#### INFORMATION PROVIDED:
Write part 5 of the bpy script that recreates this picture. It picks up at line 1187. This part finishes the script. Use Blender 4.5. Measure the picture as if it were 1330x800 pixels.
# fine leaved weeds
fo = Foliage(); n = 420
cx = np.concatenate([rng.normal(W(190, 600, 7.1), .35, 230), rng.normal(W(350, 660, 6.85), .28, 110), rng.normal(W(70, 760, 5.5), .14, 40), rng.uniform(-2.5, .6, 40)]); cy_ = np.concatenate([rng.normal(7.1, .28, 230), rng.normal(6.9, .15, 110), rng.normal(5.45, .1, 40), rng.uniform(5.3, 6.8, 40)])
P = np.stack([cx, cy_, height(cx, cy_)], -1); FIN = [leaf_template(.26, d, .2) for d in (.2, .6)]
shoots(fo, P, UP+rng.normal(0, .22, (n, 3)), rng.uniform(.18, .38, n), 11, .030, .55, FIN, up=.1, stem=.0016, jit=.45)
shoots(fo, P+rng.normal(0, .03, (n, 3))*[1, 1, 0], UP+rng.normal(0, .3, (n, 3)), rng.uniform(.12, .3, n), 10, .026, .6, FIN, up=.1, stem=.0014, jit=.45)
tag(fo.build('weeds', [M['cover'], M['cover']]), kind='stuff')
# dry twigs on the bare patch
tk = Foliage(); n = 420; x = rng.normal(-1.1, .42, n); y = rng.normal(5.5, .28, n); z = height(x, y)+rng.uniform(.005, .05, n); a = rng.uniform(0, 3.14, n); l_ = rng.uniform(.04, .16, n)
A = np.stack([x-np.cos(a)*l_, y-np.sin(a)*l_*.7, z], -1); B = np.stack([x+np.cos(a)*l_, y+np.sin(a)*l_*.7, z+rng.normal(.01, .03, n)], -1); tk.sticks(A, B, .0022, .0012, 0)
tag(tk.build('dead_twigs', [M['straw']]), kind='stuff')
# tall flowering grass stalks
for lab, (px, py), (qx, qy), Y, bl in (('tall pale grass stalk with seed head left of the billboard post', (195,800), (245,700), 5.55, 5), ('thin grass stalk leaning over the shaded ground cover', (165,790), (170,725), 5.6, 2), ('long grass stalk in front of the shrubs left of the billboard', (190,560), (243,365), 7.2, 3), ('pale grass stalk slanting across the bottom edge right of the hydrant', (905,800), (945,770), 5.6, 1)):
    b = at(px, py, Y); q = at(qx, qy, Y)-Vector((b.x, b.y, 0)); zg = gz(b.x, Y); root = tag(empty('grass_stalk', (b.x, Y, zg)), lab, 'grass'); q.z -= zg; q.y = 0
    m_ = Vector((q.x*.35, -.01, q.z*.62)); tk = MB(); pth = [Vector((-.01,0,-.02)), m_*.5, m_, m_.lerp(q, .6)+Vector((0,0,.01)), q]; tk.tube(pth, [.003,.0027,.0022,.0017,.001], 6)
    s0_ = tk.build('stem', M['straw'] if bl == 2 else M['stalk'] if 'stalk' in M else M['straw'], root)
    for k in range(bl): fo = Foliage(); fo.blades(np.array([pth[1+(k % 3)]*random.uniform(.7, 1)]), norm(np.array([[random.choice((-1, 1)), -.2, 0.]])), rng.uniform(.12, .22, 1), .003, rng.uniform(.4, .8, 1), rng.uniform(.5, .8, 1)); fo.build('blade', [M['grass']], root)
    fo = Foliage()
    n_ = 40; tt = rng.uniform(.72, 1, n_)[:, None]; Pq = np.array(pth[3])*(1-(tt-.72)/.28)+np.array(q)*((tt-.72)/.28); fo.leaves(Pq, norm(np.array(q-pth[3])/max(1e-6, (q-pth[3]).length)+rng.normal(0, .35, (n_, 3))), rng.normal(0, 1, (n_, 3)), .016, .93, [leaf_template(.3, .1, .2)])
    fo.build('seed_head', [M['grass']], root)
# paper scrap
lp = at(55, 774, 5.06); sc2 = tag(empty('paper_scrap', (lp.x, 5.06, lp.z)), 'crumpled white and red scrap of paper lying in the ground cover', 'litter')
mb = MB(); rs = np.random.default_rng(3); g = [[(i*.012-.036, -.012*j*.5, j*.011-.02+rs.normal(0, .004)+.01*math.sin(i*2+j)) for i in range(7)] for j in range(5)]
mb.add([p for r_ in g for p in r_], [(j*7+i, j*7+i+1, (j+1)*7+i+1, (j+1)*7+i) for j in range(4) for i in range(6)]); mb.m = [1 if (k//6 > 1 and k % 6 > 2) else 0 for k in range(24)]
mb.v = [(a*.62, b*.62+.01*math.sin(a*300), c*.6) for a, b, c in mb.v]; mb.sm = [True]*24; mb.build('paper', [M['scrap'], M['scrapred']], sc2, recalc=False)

#### WRITTEN TASK:
Copy each line of the data above without altering a single character.

#### TASK RESULT:
Write part 5 of the bpy script that recreates this picture. It picks up at line 1187. This part finishes the script. Use Blender 4.5. Measure the picture as if it were 1330x800 pixels.
# fine leaved weeds
fo = Foliage(); n = 420
cx = np.concatenate([rng.normal(W(190, 600, 7.1), .35, 230), rng.normal(W(350, 660, 6.85), .28, 110), rng.normal(W(70, 760, 5.5), .14, 40), rng.uniform(-2.5, .6, 40)]); cy_ = np.concatenate([rng.normal(7.1, .28, 230), rng.normal(6.9, .15, 110), rng.normal(5.45, .1, 40), rng.uniform(5.3, 6.8, 40)])
P = np.stack([cx, cy_, height(cx, cy_)], -1); FIN = [leaf_template(.26, d, .2) for d in (.2, .6)]
shoots(fo, P, UP+rng.normal(0, .22, (n, 3)), rng.uniform(.18, .38, n), 11, .030, .55, FIN, up=.1, stem=.0016, jit=.45)
shoots(fo, P+rng.normal(0, .03, (n, 3))*[1, 1, 0], UP+rng.normal(0, .3, (n, 3)), rng.uniform(.12, .3, n), 10, .026, .6, FIN, up=.1, stem=.0014, jit=.45)
tag(fo.build('weeds', [M['cover'], M['cover']]), kind='stuff')
# dry twigs on the bare patch
tk = Foliage(); n = 420; x = rng.normal(-1.1, .42, n); y = rng.normal(5.5, .28, n); z = height(x, y)+rng.uniform(.005, .05, n); a = rng.uniform(0, 3.14, n); l_ = rng.uniform(.04, .16, n)
A = np.stack([x-np.cos(a)*l_, y-np.sin(a)*l_*.7, z], -1); B = np.stack([x+np.cos(a)*l_, y+np.sin(a)*l_*.7, z+rng.normal(.01, .03, n)], -1); tk.sticks(A, B, .0022, .0012, 0)
tag(tk.build('dead_twigs', [M['straw']]), kind='stuff')
# tall flowering grass stalks
for lab, (px, py), (qx, qy), Y, bl in (('tall pale grass stalk with seed head left of the billboard post', (195,800), (245,700), 5.55, 5), ('thin grass stalk leaning over the shaded ground cover', (165,790), (170,725), 5.6, 2), ('long grass stalk in front of the shrubs left of the billboard', (190,560), (243,365), 7.2, 3), ('pale grass stalk slanting across the bottom edge right of the hydrant', (905,800), (945,770), 5.6, 1)):
    b = at(px, py, Y); q = at(qx, qy, Y)-Vector((b.x, b.y, 0)); zg = gz(b.x, Y); root = tag(empty('grass_stalk', (b.x, Y, zg)), lab, 'grass'); q.z -= zg; q.y = 0
    m_ = Vector((q.x*.35, -.01, q.z*.62)); tk = MB(); pth = [Vector((-.01,0,-.02)), m_*.5, m_, m_.lerp(q, .6)+Vector((0,0,.01)), q]; tk.tube(pth, [.003,.0027,.0022,.0017,.001], 6)
    s0_ = tk.build('stem', M['straw'] if bl == 2 else M['stalk'] if 'stalk' in M else M['straw'], root)
    for k in range(bl): fo = Foliage(); fo.blades(np.array([pth[1+(k % 3)]*random.uniform(.7, 1)]), norm(np.array([[random.choice((-1, 1)), -.2, 0.]])), rng.uniform(.12, .22, 1), .003, rng.uniform(.4, .8, 1), rng.uniform(.5, .8, 1)); fo.build('blade', [M['grass']], root)
    fo = Foliage()
    n_ = 40; tt = rng.uniform(.72, 1, n_)[:, None]; Pq = np.array(pth[3])*(1-(tt-.72)/.28)+np.array(q)*((tt-.72)/.28); fo.leaves(Pq, norm(np.array(q-pth[3])/max(1e-6, (q-pth[3]).length)+rng.normal(0, .35, (n_, 3))), rng.normal(0, 1, (n_, 3)), .016, .93, [leaf_template(.3, .1, .2)])
    fo.build('seed_head', [M['grass']], root)
# paper scrap
lp = at(55, 774, 5.06); sc2 = tag(empty('paper_scrap', (lp.x, 5.06, lp.z)), 'crumpled white and red scrap of paper lying in the ground cover', 'litter')
mb = MB(); rs = np.random.default_rng(3); g = [[(i*.012-.036, -.012*j*.5, j*.011-.02+rs.normal(0, .004)+.01*math.sin(i*2+j)) for i in range(7)] for j in range(5)]
mb.add([p for r_ in g for p in r_], [(j*7+i, j*7+i+1, (j+1)*7+i+1, (j+1)*7+i) for j in range(4) for i in range(6)]); mb.m = [1 if (k//6 > 1 and k % 6 > 2) else 0 for k in range(24)]
mb.v = [(a*.62, b*.62+.01*math.sin(a*300), c*.6) for a, b, c in mb.v]; mb.sm = [True]*24; mb.build('paper', [M['scrap'], M['scrapred']], sc2, recalc=False)